Each story is preceded by a picture from the Library of Congress which the author uses to inspire a story. Each story, 37 in all, is less than 1,000 words long (flash fiction is the fancy word for it). What amazes me is how much 'story' Sippican packs into each story. Not one word is wasted, and each packs a punch. Sippican has taken an obscure genre and given it mainstream status. Get this book and you won't be sorry.
Full review (rant really)at my blog [...]
Basically....what Gerard said. Such wonderful and evocative stories that truly stay in mind. I galloped through the first half of the book then made myself stop and just ration myself for the balance. I've been a faithful follower of the Sippican Cottage blog for quite a while and find these short, but riveting, stories to be amongst the best reading I've had (and I've read a lot). Highly recommended and I wish I could give it more stars! [This is the first review I've done here and felt I needed to spread the word on this dandy little book.]
The Devil's in the Cows has, on every damn page, the stamp of the real; the sure turn of the hand of a craftsman who can get beneath the appearance of things captured in a photograph's momentary slice of memory and show you how the never-ending story of the world unfolds on the inside of a man by looking at his outside situation. And not just how it "looked" but how it was to be alive and real in that moment. It's a higher kind of truth and that's why we have to, to spare ourselves the pain and shock of recognition, call it "fiction."

Joseph Conrad, who knew a bit about dressing the truth in the more acceptable costumes of fiction, knew what his job was "My task which I am trying to achieve is, by the power of the written word, to make you hear, to make you feel -- it is, before all, to make you see.
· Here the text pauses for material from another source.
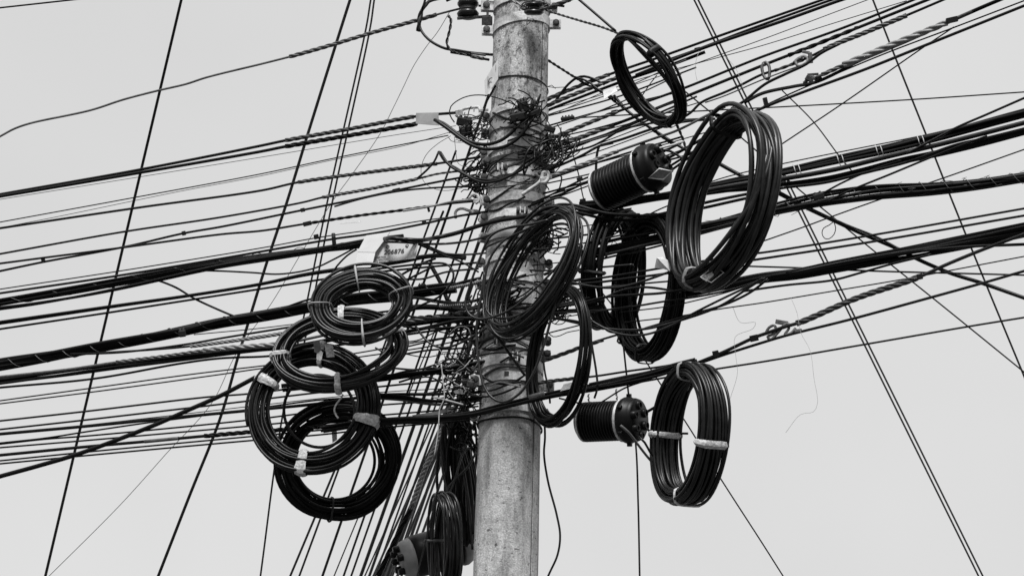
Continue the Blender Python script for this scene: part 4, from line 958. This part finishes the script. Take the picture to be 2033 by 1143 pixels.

That -- and no more, and it is everything." Nostromo (Oxford World's Classics)

That's the natural craft that Sippican musters and masters on every page of this book. Every page. There is, and this is rare in books, not a single page in the entire book that does not return an image to your mind that is vivid, striking, and lingers unfolding in your mind like a paper Chinese flower blooms in a glass of clear water.
This is not hyperbole. The book, quiet, modest, sly, insidious, packs a wallop. It'll blindside you and punch a laugh out of you in a public place, and only sometimes because it's funny, which it often is. Sometimes it's just startling -- so apt and so unexpected.

It took me a long time to finish reading it and write about it, not so much because I'm busy (though I am), but because each one- to three-page story, and there are 37 of them, feels like a whole novel. A character falls into you like a stone into a well and the reverberations go on and on. A glimpse of, a momentary overhearing of a life somehow implies the whole life. How does he do that? It's the compression of poetry with the witness of fiction.

The stories are responses to archival photographs from the Library of Congress. Their "narrators" are mostly farm people, laborers and craftspeople, who worked with their hands on things that had real substance; that is, they are voices of a nearly gone world and they transmit the wisdom obtained by wrestling with things that are tangible and heavy and unhurried, that have their own textures and dangers, that require respect and give back an inalienable self-respect, no matter what the world thinks.

I had to put "narrator" in quotes because Sippican doesn't channel these people's "voices," exactly, although the stories are written in the first person and they sound natural, they have particularity, they would make great dramatic monologues in a one-actor show. (Dorothea Lange as Anna Deavere Smith?) But what they say is not exactly what these people would SAY, even to themselves; it's what their being would say if given a voice.

If you read this book, see if you don't end up wanting to give it to certain friends, the ones you know who know what these people are talking about. My only regret is that some of the people I most want to give this book to are dead.